Of course, you might think that the goal is to always have highly correlated investments that go up together. We all want this. But in reality, all investments — stocks, real estate — go up and down over time. And the entire idea behind diversification is to have a portfolio of investments that don’t all go down together at the same time. We all know that stock market crashes happen. So the question becomes when the stock market crashes, how do you avoid all your portfolio of investments crashing? And the answer is by having a diversified, uncorrelated portfolio. Let’s look at some examples:

· When stocks crash, government bond prices tend to go up, as investors fly to safe assets (they sell their equities and invest in government bonds instead)

· When stocks crash, gold tends to go up, as investors fly to this safe asset

· When stocks crash, some stocks, called “defensive” stocks, tend to go down a lot less than others — this is because no matter how bad things get, people will need soap, detergent, toilet paper, food. Luxury cars and handbags, maybe less so.

Let’s look at how different investment assets, usually assumed to be uncorrelated during crises, actually performed during the last 10 financial crises:

See, in average, during the past 10 financial crises, US stocks fell 22%, while US government bonds increased 4%, and gold increased 8%. It is obvious that a mixed, diversified portfolio, with all 3, will have performed better than a portfolio of 100% stocks. And when your portfolio falls less, it also needs to increase a lot less in order to recover its previous value, so you recover quicker, and start compiling gains again quicker.
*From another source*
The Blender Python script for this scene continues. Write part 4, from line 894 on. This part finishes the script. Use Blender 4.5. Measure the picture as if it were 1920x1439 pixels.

All assets have ups and downs. This is why you should never put all your eggs in one basket. Traditionally, a common advice was to have 60% of your portfolio in stocks, and 40% in bonds. Even better would have been to also have gold in there, as you see above. On the one hand I am more aggressive in my portfolio since I have a very long investment horizon. On the other hand bonds nowadays hardly return anything. So my portfolio at the time of writing is a mix of stocks and commodities including gold. I have about 5–10% of my portfolio in gold. It hasn’t done much for me over the past years — didn’t really go up or down. But this is my little portfolio diversifier/hedge. If the apocalypse happens, at least one part of my portfolio can be expected to go up. If US government yields go up, and bond prices fall (bond prices always move in the opposite direction to yields i.e. if yields increase bond prices fall and if yields decrease bond prices go up), I will happily buy some US bonds as well. Don’t forget though that whatever you use to diversify your investment portfolio, it needs to be meaningful. It doesn’t make sense to have 99% of your portfolio in stocks and 1% in bonds or gold — this is not diversification. You need a significant amount of bonds or gold in your portfolio for it to protect your portfolio when stock prices crash.

Correlations capture the extent to which two assets move together, or in opposite ways.

You never want to have all your eggs in one basket.

On the contrary you aim to have a diversified portfolio.

This means allocating part of your portfolio to investment assets that move differently, are uncorrelated, from the bulk of your investment portfolio, which will typically be stocks.

Assets uncorrelated from stocks tend to be bonds and gold.

You need a meaningful amount of one, the other, or both, in order to protect you in times of crisis.

Look at the numbers above, and see what different portfolios, with different weights allocated to stocks, bonds, and gold, or any mix thereof (stocks and bonds, stocks and gold…), would have done during each of these crises. Choose the one that you feel comfortable with.